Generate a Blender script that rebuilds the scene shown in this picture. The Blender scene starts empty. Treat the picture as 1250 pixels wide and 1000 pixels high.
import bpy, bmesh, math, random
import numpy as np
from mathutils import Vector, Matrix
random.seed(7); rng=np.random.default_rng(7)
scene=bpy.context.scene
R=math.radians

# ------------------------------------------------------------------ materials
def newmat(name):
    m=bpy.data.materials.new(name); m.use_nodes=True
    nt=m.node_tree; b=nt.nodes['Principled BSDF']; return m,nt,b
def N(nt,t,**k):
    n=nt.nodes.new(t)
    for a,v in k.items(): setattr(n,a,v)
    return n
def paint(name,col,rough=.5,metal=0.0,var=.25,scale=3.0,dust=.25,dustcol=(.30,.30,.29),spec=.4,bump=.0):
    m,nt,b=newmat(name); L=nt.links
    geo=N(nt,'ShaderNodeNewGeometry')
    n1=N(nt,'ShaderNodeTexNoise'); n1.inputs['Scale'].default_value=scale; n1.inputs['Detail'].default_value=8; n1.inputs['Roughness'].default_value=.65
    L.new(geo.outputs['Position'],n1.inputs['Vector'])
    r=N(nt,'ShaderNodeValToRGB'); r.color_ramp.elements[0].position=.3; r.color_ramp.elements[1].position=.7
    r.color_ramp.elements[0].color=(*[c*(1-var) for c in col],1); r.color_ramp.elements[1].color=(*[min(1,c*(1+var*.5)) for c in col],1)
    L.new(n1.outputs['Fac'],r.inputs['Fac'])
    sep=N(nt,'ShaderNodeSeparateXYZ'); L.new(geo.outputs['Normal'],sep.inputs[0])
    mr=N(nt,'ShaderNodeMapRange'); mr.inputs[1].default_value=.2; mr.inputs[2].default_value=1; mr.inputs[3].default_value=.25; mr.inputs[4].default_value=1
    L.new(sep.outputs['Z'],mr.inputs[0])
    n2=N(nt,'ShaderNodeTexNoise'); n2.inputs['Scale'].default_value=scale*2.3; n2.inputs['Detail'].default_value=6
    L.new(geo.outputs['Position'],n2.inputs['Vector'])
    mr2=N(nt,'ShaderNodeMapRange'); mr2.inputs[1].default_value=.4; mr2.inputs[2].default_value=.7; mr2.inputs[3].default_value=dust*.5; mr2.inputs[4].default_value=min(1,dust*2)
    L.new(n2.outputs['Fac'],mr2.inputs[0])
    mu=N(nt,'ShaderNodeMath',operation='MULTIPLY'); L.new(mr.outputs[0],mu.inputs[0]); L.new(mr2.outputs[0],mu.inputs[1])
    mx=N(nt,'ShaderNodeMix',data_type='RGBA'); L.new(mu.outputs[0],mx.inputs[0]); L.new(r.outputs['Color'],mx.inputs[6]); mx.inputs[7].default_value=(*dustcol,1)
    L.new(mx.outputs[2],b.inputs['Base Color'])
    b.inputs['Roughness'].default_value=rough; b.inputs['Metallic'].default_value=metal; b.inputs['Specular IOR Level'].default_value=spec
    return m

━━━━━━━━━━

(Exercise requirements)
Each line of the material above must be retyped precisely.

(Correct output)
Generate a Blender script that rebuilds the scene shown in this picture. The Blender scene starts empty. Treat the picture as 1250 pixels wide and 1000 pixels high.
import bpy, bmesh, math, random
import numpy as np
from mathutils import Vector, Matrix
random.seed(7); rng=np.random.default_rng(7)
scene=bpy.context.scene
R=math.radians

# ------------------------------------------------------------------ materials
def newmat(name):
    m=bpy.data.materials.new(name); m.use_nodes=True
    nt=m.node_tree; b=nt.nodes['Principled BSDF']; return m,nt,b
def N(nt,t,**k):
    n=nt.nodes.new(t)
    for a,v in k.items(): setattr(n,a,v)
    return n
def paint(name,col,rough=.5,metal=0.0,var=.25,scale=3.0,dust=.25,dustcol=(.30,.30,.29),spec=.4,bump=.0):
    m,nt,b=newmat(name); L=nt.links
    geo=N(nt,'ShaderNodeNewGeometry')
    n1=N(nt,'ShaderNodeTexNoise'); n1.inputs['Scale'].default_value=scale; n1.inputs['Detail'].default_value=8; n1.inputs['Roughness'].default_value=.65
    L.new(geo.outputs['Position'],n1.inputs['Vector'])
    r=N(nt,'ShaderNodeValToRGB'); r.color_ramp.elements[0].position=.3; r.color_ramp.elements[1].position=.7
    r.color_ramp.elements[0].color=(*[c*(1-var) for c in col],1); r.color_ramp.elements[1].color=(*[min(1,c*(1+var*.5)) for c in col],1)
    L.new(n1.outputs['Fac'],r.inputs['Fac'])
    sep=N(nt,'ShaderNodeSeparateXYZ'); L.new(geo.outputs['Normal'],sep.inputs[0])
    mr=N(nt,'ShaderNodeMapRange'); mr.inputs[1].default_value=.2; mr.inputs[2].default_value=1; mr.inputs[3].default_value=.25; mr.inputs[4].default_value=1
    L.new(sep.outputs['Z'],mr.inputs[0])
    n2=N(nt,'ShaderNodeTexNoise'); n2.inputs['Scale'].default_value=scale*2.3; n2.inputs['Detail'].default_value=6
    L.new(geo.outputs['Position'],n2.inputs['Vector'])
    mr2=N(nt,'ShaderNodeMapRange'); mr2.inputs[1].default_value=.4; mr2.inputs[2].default_value=.7; mr2.inputs[3].default_value=dust*.5; mr2.inputs[4].default_value=min(1,dust*2)
    L.new(n2.outputs['Fac'],mr2.inputs[0])
    mu=N(nt,'ShaderNodeMath',operation='MULTIPLY'); L.new(mr.outputs[0],mu.inputs[0]); L.new(mr2.outputs[0],mu.inputs[1])
    mx=N(nt,'ShaderNodeMix',data_type='RGBA'); L.new(mu.outputs[0],mx.inputs[0]); L.new(r.outputs['Color'],mx.inputs[6]); mx.inputs[7].default_value=(*dustcol,1)
    L.new(mx.outputs[2],b.inputs['Base Color'])
    b.inputs['Roughness'].default_value=rough; b.inputs['Metallic'].default_value=metal; b.inputs['Specular IOR Level'].default_value=spec
    return m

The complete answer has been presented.